Por Mércia Maria Alves*
Quando nos demos conta… 30 anos de luta feminista do Fórum de Mulheres de Pernambuco! Uma trajetória que foi construída com muitos corpos políticos, mulheres de diferentes lugares, campo, cidade, jovens, adultas, idosas, com diferentes experiências e vivências sexuais, mulheres pobres, que vivem do trabalho, negras, brancas, indígenas, quilombolas. Uma diversidade incrível que diz o que somos e nosso estar no mundo, na construção de uma feminismo autônomo, na luta contra o patriarcado, o capitalismo, o racismo e a lesbotransfobia… Desafios imensos marcaram essa trajetória de sujeitos políticos, individuais (militantes, ativistas) e coletivo (grupos de mulheres, organizações feministas), todas empenhadas na instiga da luta feminista.
Os 30 anos nos faz lembrar da música Redescobrir (Gonzaguinha) lindamente cantada por Elis Regina, lá nos anos 80. Algumas que estão construindo a militância do Fórum hoje, sequer deveriam ter nascido, outras estavam na luta contra o estado autoritário instalado em 64, e enfrentavam nos territórios, nas cidades, a peleja pela abertura política, lenta e gradual, investindo na luta coletiva para afirmar, por meio constitucional, um Estado democrático de direitos. Com o ‘lobby do batom’ no Congresso, com a luta local por políticas públicas para mulheres, pelas delegacias especializadas para coibir e enfrentar a herança perversa patriarcal da violência contra as mulheres. Era tornar visível nós mulheres como sujeitos de direitos, sujeitos ativos na política, lugar historicamente reservado aos homens, e no nordeste, a herança patriarcal, colonial e racista adensava essas dificuldades para se fazer a luta feminista. O Fórum surge neste período se insurgindo contra essa ordem e brigando por mais democracia no mundo e nas nossas vidas. Pernambuco era esse território de luta que se conectava com os anseios feministas nacional e no mundo. O feminismo era pulsante! E continua sendo.

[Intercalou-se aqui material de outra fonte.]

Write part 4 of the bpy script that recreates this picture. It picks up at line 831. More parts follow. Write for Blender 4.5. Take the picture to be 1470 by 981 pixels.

Marca essa trajetória o surgimento de várias organizações, grupo de mulheres e feministas que fortaleceram o nosso feminismo, tanto na região metropolitana do Recife, como também no agreste, zona da mata, sertões do Araripe e Pajeú. Um luta que chegou nos muros da região metropolitana tomou corpo, e se espalhou nessas regiões, com a particularidade da problemática e da questão da vida das mulheres que foram se constituindo como parte de um todo – enfrentar o machismo que estava presente no dia a dia. E os símbolos da luta feminista foram tomando forma, revelando e ocupando os espaços da cidade e dizendo “o privado é público”, “nosso corpo, nosso território” e com isso, questões que se apresentavam como tabus, ganharam a política e a disputa para enfrentar a violência contra às mulheres nas ruas e nas praças, o tema dos direitos sexuais e reprodutivos, uma política pública integral para as mulheres. Isso tudo anos 80, 90. Chegamos nos anos 2000 realizando vigílias, participando de processos de conferências e conselhos com militantes de todo Estado dizendo, por via institucional, que políticas e ações queremos e como. Infelizmente a roda gira e o que era canal e espaço de disputa, escuta e diálogo se converteu em tempos atuais em tempos áridos para democracia. Ah, frágil democracia para mulheres!
Se nossa luta de antes era para fortalecer o movimento feminista por diversos e diferentes espaços de interlocução, local e nacional, defender os direitos das mulheres em toda nossa diversidade de classe, raça e vivência sexual, dando visibilidade às desigualdades reais na vida das mulheres; hoje, esse cenário de crescimento conservador, fundamentalista neopentecostal, que busca recolocar as mulheres no lugar de subordinação, sob domínio dos homens e restritas às atribuições de reprodução biológica e de cuidadora, nos exige uma ação forte enquanto movimento para enfrentar essa cultura conservadora.
30 anos é celebrar e também um eterno redescobrir do sentido da luta, para “alcançar aquele universo que sempre se quis”, uma luta que nos encante cotidianamente e que encante outras tantas, porque o feminismo para muitas de nós propiciou a libertação das amarras do machismo, nos levou a confiar que é na luta coletiva e na sua construção diária que nos descobrimos muito mais do que aquilo que nos disseram que podíamos ser! E como na frase das companheiras do grupo Liberdade Vamo’simbora, o feminismo nos deu ar! É por isso que celebrar 30 anos marcado de histórias e memórias só revela o grandiosidade de seguir na lida e na luta por um outro mundo, onde o feminismo possa sempre nos inspirar resistência.
“Renascer da própria força, própria luz e fé
Memórias!
Entender que tudo é nosso, sempre esteve em nós
História!
Somos a semente, ato, mente e voz
Magia!”
*Mércia é militante feminista do FMPE e educadora do SOS Corpo.